Otros dos jóvenes se quedaron durante “varias horas” adentro del recóndito baño del segundo piso del Malba, muy concurrido por las parejas según los orientadores de sala del museo. Los mismos que les golpearon la puerta cuando el museo estaba por cerrar, y que los observaron irse algo avergonzados. “Los argentinos tienen una forma de expresarse muy exagerada”, dice haber pensado la venezolana Katny Ferrer cuando le tocaba presenciar escenas fogosas en la sala titulada “Transformar el cuerpo”. Como “un evento traumático” define lo que vivió frente a la escultura Pudor, de Victor Brecheret, y en medio de desnudos de artistas como Antonio Berni, Alfredo Guttero y Annemarie Heinrich: una chica la “miraba fijo” mientras besaba a su compañero durante un largo tiempo.
Ferrer y sus compañeros también tienen anécdotas de supuestos fantasmas. Según ellos, los guardias nocturnos vieron “huellas de pies descalzos”, sillas que se movían solas e incluso un muñeco de la tienda que se estrelló una noche contra el piso sin motivo aparente. El salto al vacío quedó registrado por las cámaras.
Hay además otras insólitas, como la del visitante que entró con “una serpiente pitón enroscada en el brazo”. “Era un vecino del barrio. Dijo que era su mascota, estaba tranquilita, no se movía”, recordó Juan Valenzuela Cruzat. Otros llegan con valijas y se cambian de ropa varias veces para hacer producciones fotográficas -no autorizadas- frente a las obras, toman fotos de sus muñecos o pegan códigos QR junto a las cédulas museográficas. Hubo alguien que llegó con uno de esos códigos impresos en su remera, acompañado por otros dos vestidos de negro. “Tenían una actitud desafiante, les hablabas y no respondían -agregó Valenzuela Cruzat-. Fue una situación desagradable”.
Otro grupo “vestido de época, como en el siglo XIX” llegó días atrás al Museo Nacional de Bellas Artes, y el público pensaba que era una performance. Otra visitante insistió allí en dejar a su cobayo en el guardarropas. Pero más allá de estos comportamientos inusuales, o del hecho aislado de alguien que se quitó la ropa hasta quedar semidesnuda, en ninguno de estos museos se reportaron casos de vandalismo similares a los que abundan en Europa. En el Museo Nacional de Arte Decorativo, donde desaparecieron algunas piezas en 2022, prefirieron que sus empleados no hablaran con la prensa.

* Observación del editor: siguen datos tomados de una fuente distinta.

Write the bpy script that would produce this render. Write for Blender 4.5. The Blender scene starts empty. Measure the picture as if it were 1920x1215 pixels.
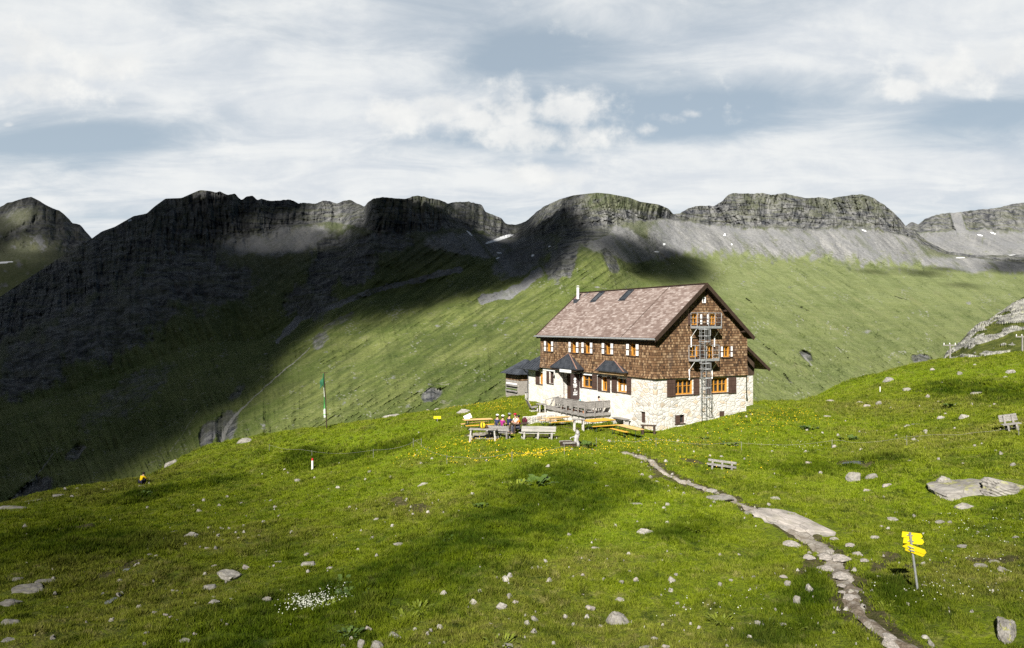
import bpy, bmesh, math, random
import numpy as np
from mathutils import Vector, Matrix
from mathutils.geometry import tessellate_polygon
random.seed(7); RNG = np.random.default_rng(11)
R = math.radians
SC = bpy.context.scene; COL = SC.collection

# ------------------------------------------------------------------ camera
F, V0 = 1350.0, 610.1                       # focal length and horizon row, for a 1920 x 1215 frame
cam_d = bpy.data.cameras.new('camera'); cam = bpy.data.objects.new('camera', cam_d); COL.objects.link(cam)
cam_d.sensor_width = 36.0; cam_d.lens = 36.0*F/1920.0
cam_d.clip_start = 0.5; cam_d.clip_end = 30000
cam.rotation_euler = (R(90)+math.atan((V0-607.5)/F), 0, 0)
SC.camera = cam
SC.render.resolution_x, SC.render.resolution_y = 1024, 648

# ------------------------------------------------------------------ node helpers
class NT:
    """small wrapper that makes and wires shader nodes"""
    def __init__(s, tree): s.t = tree
    def n(s, typ, ins=None, **props):
        nd = s.t.nodes.new(typ)
        for k, v in props.items(): setattr(nd, k, v)
        for k, v in (ins or {}).items():
            sock = nd.inputs[k]
            if isinstance(v, bpy.types.NodeSocket): s.t.links.new(v, sock)
            elif isinstance(v, bpy.types.Node): s.t.links.new(v.outputs[0], sock)
            else:
                if sock.type == 'RGBA' and len(v) == 3: v = (*v, 1)
                sock.default_value = v
        return nd
    def math(s, op, a, b=0.0, c=None, clamp=False):
        ins = {0: a, 1: b}
        if c is not None: ins[2] = c
        return s.n('ShaderNodeMath', ins, operation=op, use_clamp=clamp).outputs[0]
    def mix(s, fac, a, b, blend='MIX'):
        nd = s.n('ShaderNodeMix', None, data_type='RGBA', blend_type=blend)
        for k, v in ((0, fac), (6, a), (7, b)):
            sock = nd.inputs[k]
            if isinstance(v, bpy.types.NodeSocket): s.t.links.new(v, sock)
            else: sock.default_value = (*v, 1) if (k and len(v) == 3) else v
        return nd.outputs[2]
    def noise(s, vec, scale, detail=4, rough=.55, dist=0.0):
        ins = {'Scale': scale, 'Detail': detail, 'Roughness': rough, 'Distortion': dist}
        if vec is not None: ins['Vector'] = vec
        return s.n('ShaderNodeTexNoise', ins).outputs['Fac']
    def ramp(s, fac, lo, hi, a=0.0, b=1.0, smooth=True):
        return s.n('ShaderNodeMapRange', {'Value': fac, 'From Min': lo, 'From Max': hi, 'To Min': a, 'To Max': b},
                   interpolation_type='SMOOTHSTEP' if smooth else 'LINEAR').outputs[0]
    def attr(s, name): return s.n('ShaderNodeAttribute', None, attribute_name=name)
    def sep(s, v): return s.n('ShaderNodeSeparateXYZ', {0: v}).outputs
    def comb(s, x, y, z): return s.n('ShaderNodeCombineXYZ', {0: x, 1: y, 2: z}).outputs[0]
    def mapping(s, v, scale=(1, 1, 1), rot=(0, 0, 0), loc=(0, 0, 0)):
        return s.n('ShaderNodeMapping', {'Vector': v, 'Scale': scale, 'Rotation': rot, 'Location': loc}).outputs[0]
    def bump(s, h, strength, dist): return s.n('ShaderNodeBump', {'Height': h, 'Strength': strength, 'Distance': dist}).outputs[0]

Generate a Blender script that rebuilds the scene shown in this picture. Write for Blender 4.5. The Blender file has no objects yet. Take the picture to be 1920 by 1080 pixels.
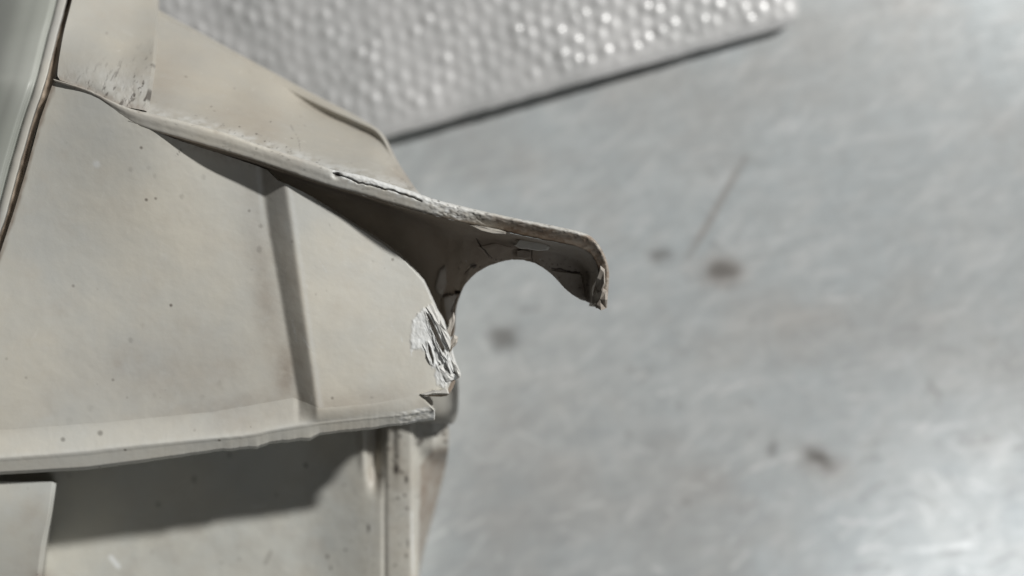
import bpy, math, random
import numpy as np
from mathutils import Vector

# ------------------------------------------------------------------ camera, light, exposure
scene = bpy.context.scene
COL = scene.collection
CAM_H = 200.0            # camera height above the table, millimetres
TAN = 0.57735            # half horizontal field of view
cam_data = bpy.data.cameras.new("camera")
cam = bpy.data.objects.new("camera", cam_data)
COL.objects.link(cam)
cam.location = (0, 0, CAM_H / 1000)
cam_data.sensor_width = 36
cam_data.lens = 18 / TAN
cam_data.clip_start = 0.005
cam_data.clip_end = 50
cam_data.dof.use_dof = True
cam_data.dof.focus_distance = 0.1285
cam_data.dof.aperture_fstop = 7.6
cam_data.dof.aperture_blades = 0
scene.camera = cam

world = bpy.data.worlds.new("World")
scene.world = world
world.use_nodes = True
bg = world.node_tree.nodes["Background"]
bg.inputs[0].default_value = (1.0, 0.90, 0.80, 1)
bg.inputs[1].default_value = 0.028

def area_lamp(name, loc, size, power, color, target=(0, 0, 0.05), size_y=None):
    d = bpy.data.lights.new(name, 'AREA')
    d.energy = power
    d.color = color
    if size_y:
        d.shape = 'RECTANGLE'; d.size = size; d.size_y = size_y
    else:
        d.shape = 'DISK'; d.size = size
    o = bpy.data.objects.new(name, d)
    COL.objects.link(o)
    o.location = loc
    o.rotation_euler = (Vector(target) - Vector(loc)).to_track_quat('-Z', 'Y').to_euler()
    return o

LD = np.array([0.95, 0.78, 1.0])
ld = LD / np.linalg.norm(LD)
area_lamp("workshop_lamp", tuple(ld * 3.0 + np.array([0, 0, 0.05])), 0.15, 112.0, (1.0, 0.985, 0.955), (0, 0, 0.05))
area_lamp("ceiling_tube", (0.90, -0.62, 1.3), 0.62, 3.0, (0.95, 0.98, 1.0), (0, 0, 0), 0.62)

scene.view_settings.view_transform = 'Standard'
scene.view_settings.look = 'None'
scene.view_settings.exposure = 0
scene.view_settings.gamma = 1

# ------------------------------------------------------------------ numeric helpers
S = TAN / 960

def W(px, py, z):
    """a direction from the camera and a height above the table (mm) to a point (m)"""
    d = CAM_H - z
    return np.stack([(px - 960) * S * d, (540 - py) * S * d, z], -1) / 1000

def hash2(ix, iy, seed):
    n = (ix.astype(np.int64) * 374761393 + iy.astype(np.int64) * 668265263 + seed * 1442695041) & 0x7fffffff
    n = ((n ^ (n >> 13)) * 1274126177) & 0x7fffffff
    n = n ^ (n >> 16)
    return (n & 0xffff) / 65535.0

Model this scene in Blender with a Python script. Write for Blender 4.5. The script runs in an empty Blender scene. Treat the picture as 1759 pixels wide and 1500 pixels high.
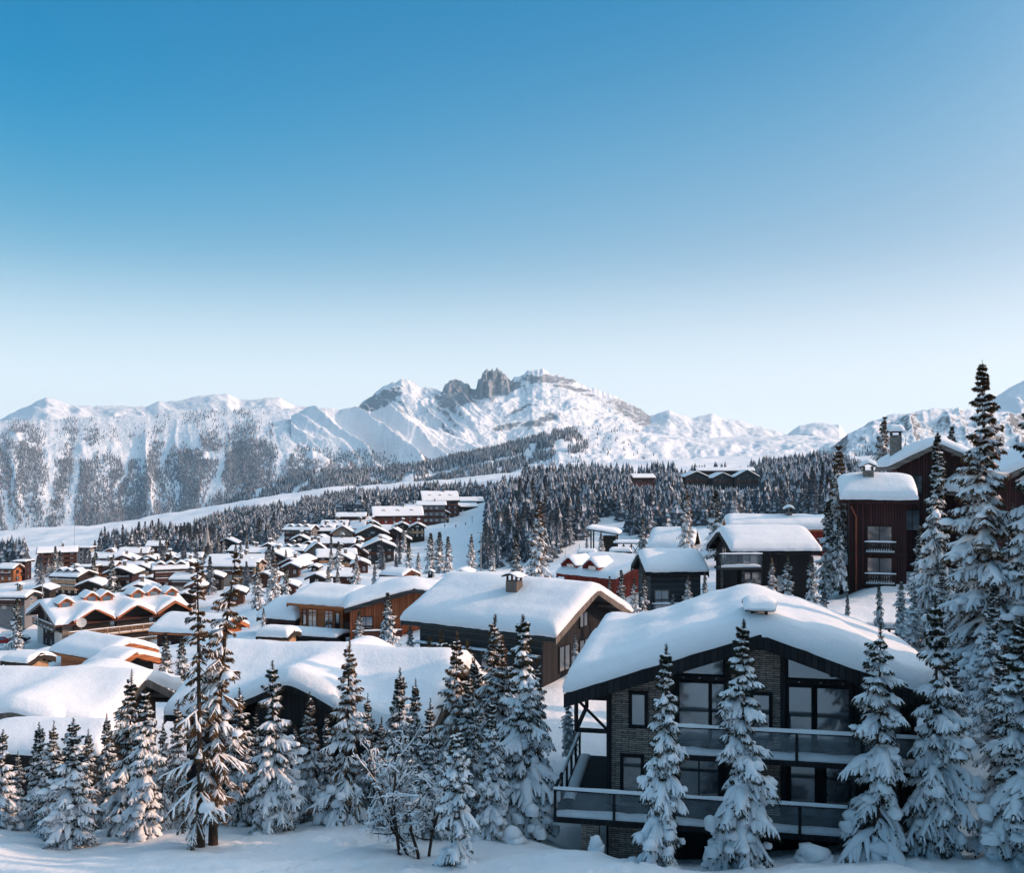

“Yo no vi nada”, aclaró Tomás Dotta, coordinador general del Museo Nacional de Arte Oriental, que tuvo su sede en el Decorativo hasta que se mudó en 2022 al Centro Cultural Borges. No se refería a los robos sino a la leyenda de que el Palacio Errázuriz está habitado por el fantasma de “Mato”, el hijo de Matías Errázuriz y Josefina de Alvear, que murió de un disparo en un confuso episodio.
Claro que esas leyendas urbanas circulan también en el Bellas Artes, donde un guardia aseguró por ejemplo haber visto caminar a Manuelita Rosas por la sala donde cuelga su retrato realizado por Prilidiano Pueyrredón. Los guías turísticos las mencionan al pasar por la puerta del Palacio Noel, sede del Museo Fernández Blanco, donde habría habido varias “apariciones”. Una de ellas junto a la fuente del jardín, donde en marzo de este año se realizó una polémica performance con alto contenido sexual.
“No he visto fantasmas y acá no se hace marketing con ese tema, no nos hace falta”, aclara Juan Ignacio Holder, a cargo de las relaciones institucionales del Fernández Blanco. Aunque sí señala que la antigua casa de Oliverio Girondo, anexada al museo, se cree que el poeta hacía “sesiones de espiritismo” con su mujer, Norah Lange. Y en el Museo Histórico Nacional, los guardias aseguran haber visto merodear la figura del sargento Mamani, que combatió con Güemes, y cuyo retrato se exhibe en la antigua casa de Parque Lezama.
“Todavía no tenemos fantasma propio”, bromea Dotta en el Museo Nacional de Arte Oriental. En esas salas, en cambio, las orientadoras de sala suelen ser testigo de muchas citas de parejas. “No preguntamos si son sus novias”, aclaran con prudencia.